- The Washington Times - Sunday, April 17, 2011

TOO MUCH RELIGION?

The U.S. ambassador to Malta denounced State Department bureaucrats who accused him of spending too much time on religious issues, as he submitted his resignation to President Obama and Secretary of State Hillary Rodham Clinton.

Ambassador Douglas W. Kmiec, a devout conservative Catholic, praised Mr. Obama’s “personal faith” in a resignation letter sent to the White House last week.

Responding to a report earlier this month from the State Department’s inspector general, Mr. Kmiec added, “I doubt very much whether one could ever spend too much time on this subject [religion].”

In a letter to Mrs. Clinton on Saturday, Mr. Kmiec sounded more defiant toward the inspector general’s “flawed and narrow vision of our diplomatic mission” and complained that bureaucrats of the “middle ranks … have seen it as their calling to strictly enforce” the inspector general’s report.

“As a consequence, my voice has been prevented from speaking; my pen has been enjoined from writing; and my actions have been confined to the ministerial,” the ambassador said.

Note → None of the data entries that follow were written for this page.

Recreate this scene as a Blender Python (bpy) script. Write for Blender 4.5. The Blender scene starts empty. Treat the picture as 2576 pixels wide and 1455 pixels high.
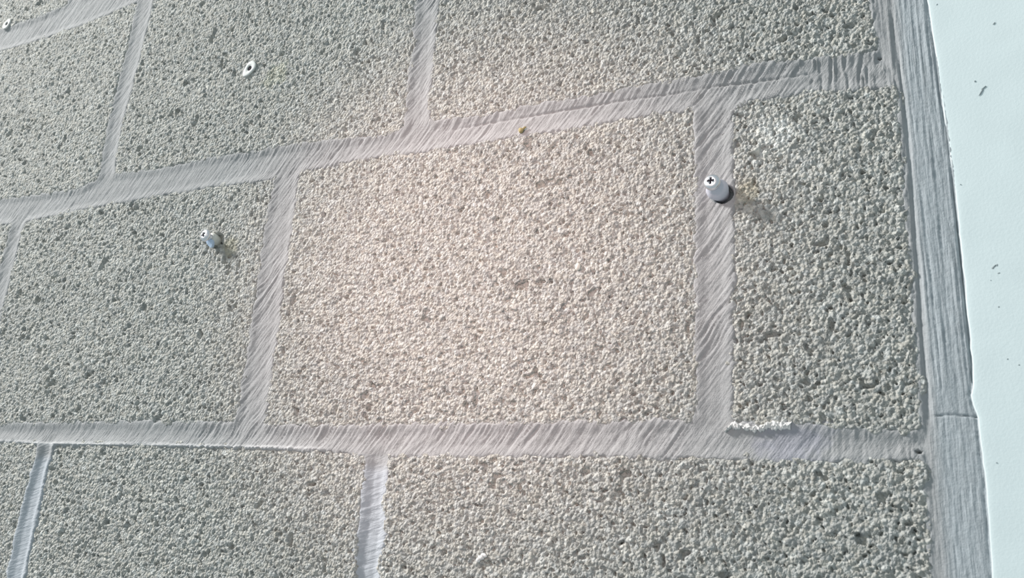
import bpy, bmesh, math, random
import numpy as np
from mathutils import Matrix, Vector

# ------------------------------------------------------------------ frame of the wall
# wall plane in millimetres: X to the right, Y downwards, h out of the wall towards the room
MM = 0.001
Z0 = 1.60
F = 2023.2
CX, CY = 1288.0, 727.5
R = np.array([[0.90598861, -0.06163746, 0.41879047],
              [-0.06764972, 0.95554299, 0.28698627],
              [-0.4178614, -0.28833735, 0.86154131]])
CAM = np.array([690.620, 249.615, -413.629])
HM = R @ np.column_stack([[1, 0, 0], [0, 1, 0], -CAM])
HI = np.linalg.inv(HM)


def W(px, py):
    """measured photograph point -> point of the wall plane (mm)"""
    q = HI @ np.array([(px - CX) / F, (py - CY) / F, 1.0])
    return q[0] / q[2], q[1] / q[2]


def world(X, Y, h=0.0):
    return Vector((X * MM, -h * MM, Z0 - Y * MM))


# ------------------------------------------------------------------ camera, light, exposure
scene = bpy.context.scene
col = scene.collection
cam_d = bpy.data.cameras.new('camera')
cam = bpy.data.objects.new('camera', cam_d)
col.objects.link(cam)
cam_d.sensor_width = 36.0
cam_d.lens = F / 2576.0 * 36.0
cam_d.clip_start = 0.01
T = np.array([[1, 0, 0], [0, 0, 1], [0, -1, 0]], float)      # wall axes (X, Y, depth) -> world
right, down, fwd = (T @ R[0], T @ R[1], T @ R[2])
m = Matrix(((right[0], -down[0], -fwd[0], CAM[0] * MM),
            (right[1], -down[1], -fwd[1], CAM[2] * MM),
            (right[2], -down[2], -fwd[2], Z0 - CAM[1] * MM),
            (0, 0, 0, 1)))
cam.matrix_world = m
cam_d.dof.use_dof = True
cam_d.dof.focus_distance = 0.52
cam_d.dof.aperture_fstop = 18
scene.camera = cam

wd = bpy.data.worlds.new('world')
scene.world = wd
wd.use_nodes = True
bg = wd.node_tree.nodes['Background']
bg.inputs[0].default_value = (0.80, 0.95, 1.0, 1)
bg.inputs[1].default_value = 0.42


def area(name, target, offset, size, power, colour):
    d = bpy.data.lights.new(name, 'AREA')
    d.shape = 'DISK'
    d.size = size
    d.energy = power
    d.color = colour
    o = bpy.data.objects.new(name, d)
    col.objects.link(o)
    t = world(*target)
    o.location = t + Vector(offset)
    o.rotation_euler = (t - o.location).to_track_quat('-Z', 'Y').to_euler()
    return o


# daylight from high on the left, raking over the wall
area('window_light', (450, 60, 0), (-3.0, -1.35, 2.15), 0.62, 215, (1.0, 0.985, 0.955))
# added warm spot with no known lamp behind it, tints the middle of the wall
d = bpy.data.lights.new('added_warm_spot', 'SPOT')
d.energy = 42
d.color = (1.0, 0.70, 0.64)
d.spot_size = math.radians(20)
d.spot_blend = 1.0
d.shadow_soft_size = 0.06
o = bpy.data.objects.new('added_warm_spot', d)
col.objects.link(o)
o.location = world(330, -180, 1150)
o.rotation_euler = (world(455, 95, 0) - o.location).to_track_quat('-Z', 'Y').to_euler()

scene.view_settings.view_transform = 'Standard'
scene.view_settings.look = 'None'
scene.view_settings.gamma = 1.0
scene.view_settings.use_curve_mapping = False
scene.view_settings.exposure = 0.0
scene.cycles.max_bounces = 5

# ------------------------------------------------------------------ numeric noise
U32 = np.uint32


def hsh(ix, iy, k=0):
    with np.errstate(over='ignore'):
        h = (ix.astype(np.int64).astype(U32) * U32(374761393)) ^ (iy.astype(np.int64).astype(U32) * U32(668265263)) ^ U32((k * 2246822519 + 3266489917) & 0xffffffff)
        h = (h ^ (h >> U32(13))) * U32(1274126177)
        h = (h ^ (h >> U32(15))) * U32(2246822519)
        h = h ^ (h >> U32(16))
    return h.astype(np.float64) / 4294967295.0


def vn(x, y, k=0):
    ix, iy = np.floor(x), np.floor(y)
    fx, fy = x - ix, y - iy
    fx = fx * fx * (3 - 2 * fx)
    fy = fy * fy * (3 - 2 * fy)
    a, b = hsh(ix, iy, k), hsh(ix + 1, iy, k)
    c, e = hsh(ix, iy + 1, k), hsh(ix + 1, iy + 1, k)
    return (a * (1 - fx) + b * fx) * (1 - fy) + (c * (1 - fx) + e * fx) * fy


def fbm(x, y, k=0, n=3):
    s, a, t = 0, 1.0, 0
    for i in range(n):
        s = s + a * vn(x * 2 ** i, y * 2 ** i, k + i)
        t += a
        a *= .5
    return s / t


def sst(a, b, x):
    t = np.clip((x - a) / (b - a), 0, 1)
    return t * t * (3 - 2 * t)


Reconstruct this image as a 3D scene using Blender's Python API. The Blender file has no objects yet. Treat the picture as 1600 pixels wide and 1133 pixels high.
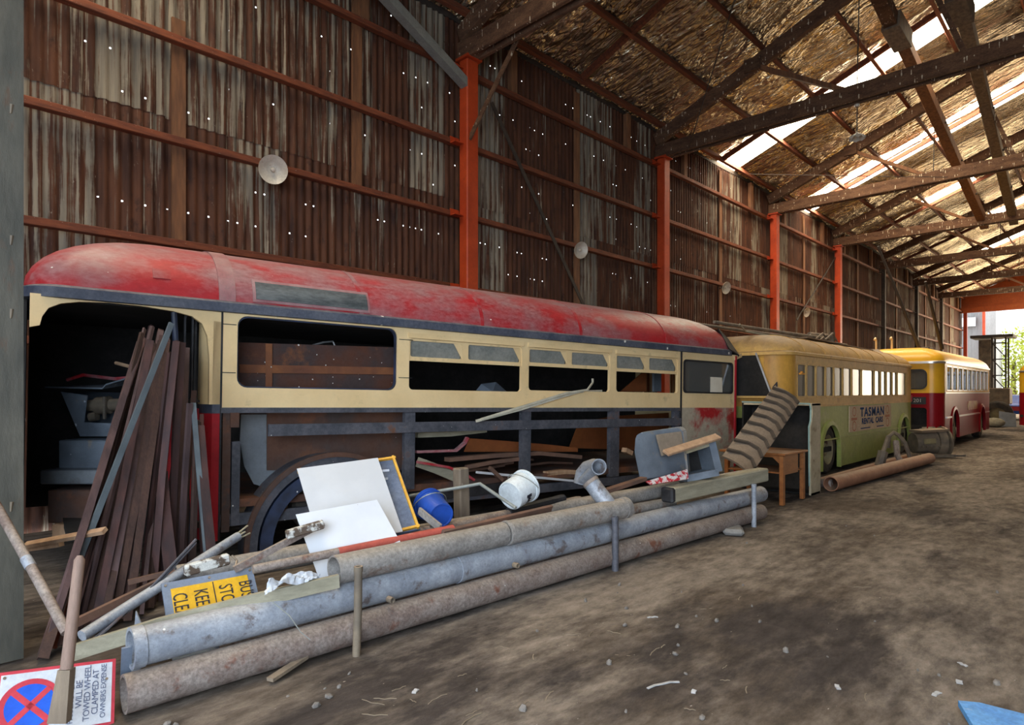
import bpy, bmesh, math, random
from mathutils import Vector as V, Matrix, Euler
random.seed(11)
C = bpy.context.scene.collection
PI = math.pi
R = math.radians

# ------------------------------------------------------------------ camera
F, U0, V0, H, YAW = 985.0, 800.0, 612.0, 1.7, R(44.3)
cd = bpy.data.cameras.new('camera'); cam = bpy.data.objects.new('camera', cd); C.objects.link(cam)
cam.location = (0, 0, H); cam.rotation_euler = (PI/2, 0, YAW - PI/2)
cd.sensor_fit = 'HORIZONTAL'; cd.sensor_width = 36; cd.lens = F*36/1600
cd.shift_y = (V0-566.5)/1600; cd.clip_end = 400; cd.clip_start = .05
sc = bpy.context.scene; sc.camera = cam

# ------------------------------------------------------------------ world, sun, daylight, exposure
w = bpy.data.worlds.new('sky'); sc.world = w; w.use_nodes = True
bg = w.node_tree.nodes['Background']; bg.inputs[0].default_value = (.93, .97, 1, 1); bg.inputs[1].default_value = 3.2
sl = bpy.data.lights.new('sun', 'SUN'); sl.energy = 6; sl.color = (1, .86, .62); sl.angle = R(1)
so = bpy.data.objects.new('sun', sl); C.objects.link(so); so.rotation_euler = Euler((0, R(42), R(-18)))
def daylight(name, loc, target, sx, sy, col, e):
    l = bpy.data.lights.new(name, 'AREA'); l.shape = 'RECTANGLE'; l.size = sx; l.size_y = sy; l.energy = e; l.color = col
    o = bpy.data.objects.new(name, l); C.objects.link(o); o.location = loc
    o.rotation_euler = (V(target)-V(loc)).to_track_quat('-Z', 'Y').to_euler()
    return o
daylight('daylight_near_door', (-2.7, -1.5, 3.0), (5, 2.5, .8), 8.5, 5.0, (.62, .79, 1.0), 760)
daylight('daylight_far_door', (60.5, 0, 4.2), (20, 1, 2), 17, 7.5, (1.0, .76, .46), 3000)
SKYLIGHT = 33.0
sc.view_settings.view_transform = 'Standard'; sc.view_settings.look = 'None'
sc.view_settings.exposure = 0.0; sc.view_settings.gamma = 1; sc.view_settings.use_curve_mapping = False
sc.cycles.use_denoising = True
sc.cycles.max_bounces = 8; sc.cycles.diffuse_bounces = 4; sc.cycles.glossy_bounces = 4; sc.cycles.transparent_max_bounces = 12
sc.cycles.sample_clamp_indirect = 6

# ------------------------------------------------------------------ measuring helpers
FW = V((math.cos(YAW), math.sin(YAW), 0)); RT = V((math.sin(YAW), -math.cos(YAW), 0)); UP = V((0, 0, 1)); EYE = V((0, 0, H))
def ray(u, v): return FW + RT*((u-U0)/F) + UP*((V0-v)/F)
def pd(u, v, d): return EYE + ray(u, v)*d
def pz(u, v, z): r = ray(u, v); return EYE + r*((z-H)/r.z)
def pY(u, v, y): r = ray(u, v); return EYE + r*(y/r.y)
def pX(u, v, x): r = ray(u, v); return EYE + r*(x/r.x)
D = 9.5                                   # distance of the corrugated wall

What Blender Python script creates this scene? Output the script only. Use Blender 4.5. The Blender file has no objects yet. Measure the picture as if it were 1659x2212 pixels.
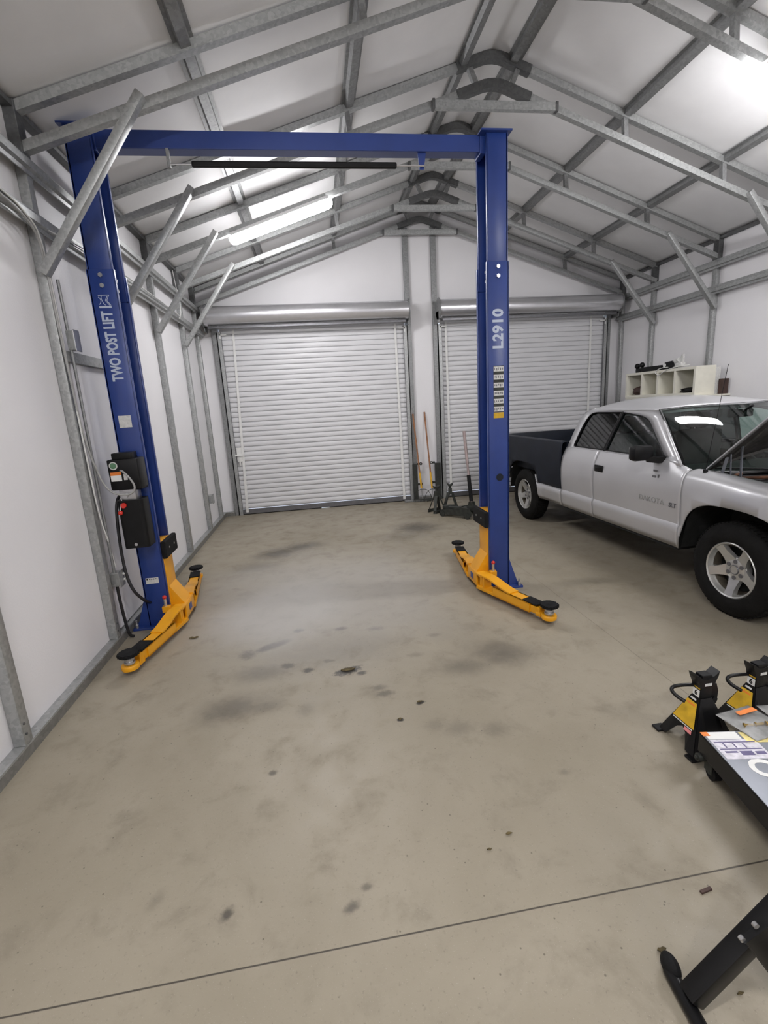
import bpy, bmesh, math, random
from mathutils import Vector, Matrix, Quaternion
random.seed(7)
sc = bpy.context.scene
COL = sc.collection
PI = math.pi
R = math.radians
def V3(*a): return Vector(a)

# ------------------------------------------------------------------ materials
def new_mat(name):
    m = bpy.data.materials.new(name); m.use_nodes = True
    nt = m.node_tree; b = nt.nodes['Principled BSDF']
    return m, nt, b
def setp(b, **k):
    al = dict(col='Base Color', rough='Roughness', metal='Metallic', spec='Specular IOR Level', coat='Coat Weight',
              coat_r='Coat Roughness', trans='Transmission Weight', ior='IOR', emit='Emission Color', es='Emission Strength', alpha='Alpha')
    for n, v in k.items():
        s = b.inputs[al[n]]
        if n in ('col', 'emit'): v = (v[0], v[1], v[2], 1)
        s.default_value = v
def nd(nt, t, **k):
    n = nt.nodes.new(t)
    for a, v in k.items(): setattr(n, a, v)
    return n
def simple(name, col, rough=.5, metal=0., var=.12, scale=14., bump=0., bscale=60., **k):
    """principled paint / metal / plastic with a little procedural variation"""
    m, nt, b = new_mat(name); setp(b, col=col, rough=rough, metal=metal, **k)
    tc = nd(nt, 'ShaderNodeTexCoord'); nz = nd(nt, 'ShaderNodeTexNoise')
    nz.inputs['Scale'].default_value = scale; nz.inputs['Detail'].default_value = 5
    nt.links.new(tc.outputs['Object'], nz.inputs['Vector'])
    rp = nd(nt, 'ShaderNodeValToRGB')
    lo = [max(0, c*(1-var)) for c in col]; hi = [min(1, c*(1+var)) for c in col]
    rp.color_ramp.elements[0].position = .3; rp.color_ramp.elements[1].position = .7
    rp.color_ramp.elements[0].color = (*lo, 1); rp.color_ramp.elements[1].color = (*hi, 1)
    nt.links.new(nz.outputs['Fac'], rp.inputs['Fac']); nt.links.new(rp.outputs['Color'], b.inputs['Base Color'])
    if bump:
        n2 = nd(nt, 'ShaderNodeTexNoise'); n2.inputs['Scale'].default_value = bscale; n2.inputs['Detail'].default_value = 3
        nt.links.new(tc.outputs['Object'], n2.inputs['Vector'])
        bp = nd(nt, 'ShaderNodeBump'); bp.inputs['Strength'].default_value = bump; bp.inputs['Distance'].default_value = .01
        nt.links.new(n2.outputs['Fac'], bp.inputs['Height']); nt.links.new(bp.outputs['Normal'], b.inputs['Normal'])
    return m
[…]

“You deserve better; but until these rigid, and rigidly narrow, perspectives are overcome, you and the president are being deprived of the intelligent insight of much of your embassy’s work.”

The State Department internal report, leaked to the Associated Press on April 8, criticized Mr. Kmiec for devoting “considerable time” to writing about religious issues, even though Malta is a deeply Catholic nation.

“Based on a belief that he was given a special mandate to promote President Obama’s interfaith initiatives, he [Mr. Kmiec] has devoted considerable time to writing articles for publication in the United States as well as Malta and to presenting his views on subjects outside the bilateral portfolio,” said the report.

In his letter to Mrs. Clinton, the ambassador dismissed the criticism, saying, “The OIG [Office of Inspector General] failed to read any of my writing or see its highly positive effect on our bilateral relations.”

One of his articles posted on the U.S. Embassy’s website (malta.usembassy.gov) was co-authored by Maltese President George H. Abela.

Mr. Kmiec accused the inspector general’s office of petty politics and suggested the report was payback for his criticism of the office in 1989 when he served as a legal counsel to then-President George H.W. Bush. He said at the time that the OIG should stick to “rooting out waste, fraud and abuse” and avoid issuing reports on policy matters.

“That opinion stung the OIG, and I suspect I have just experienced a ’sting-back,’” he said.

Mr. Kmiec, who described himself as a “Kennedy Democrat and Reagan Republican,” endorsed Mr. Obama at a critical time in the 2008 presidential campaign, when many Catholics were questioning whether they could support the Democratic candidate because of his strong support for abortion.

Mr. Kmiec, a constitutional legal scholar, most recently taught law at Pepperdine University in California.

He asked Mr. Obama to make his resignation effective Aug. 15, which he noted in his letter is the Catholic holy day of the Feast of the Assumption of Mary. Catholic doctrine holds that Mary, the mother of Christ, was raised to Heaven in both body and soul.

DIPLOMATIC TRAFFIC

Foreign visitors in Washington this week include:

Tuesday

• Finance Minister Shaikh Ahmed bin Mohammed al-Khalifa of Bahrain, who addresses the Woodrow Wilson International Center for Scholars.

May Kassir of Iraq’s University of Technology and Mais Mohammed and Rawia Salih of the University of Baghdad. They discuss the contributions of female engineers and scientists to the development of Iraq at a forum at the Woodrow Wilson International Center for Scholars.

Thursday

Shirin Ebadi, a major Iranian human rights lawyer and Nobel Peace Prize winner. She discusses her new book, “The Golden Cage: Three Brothers, Three Choices, One Destiny,” at the Carnegie Endowment for International Peace.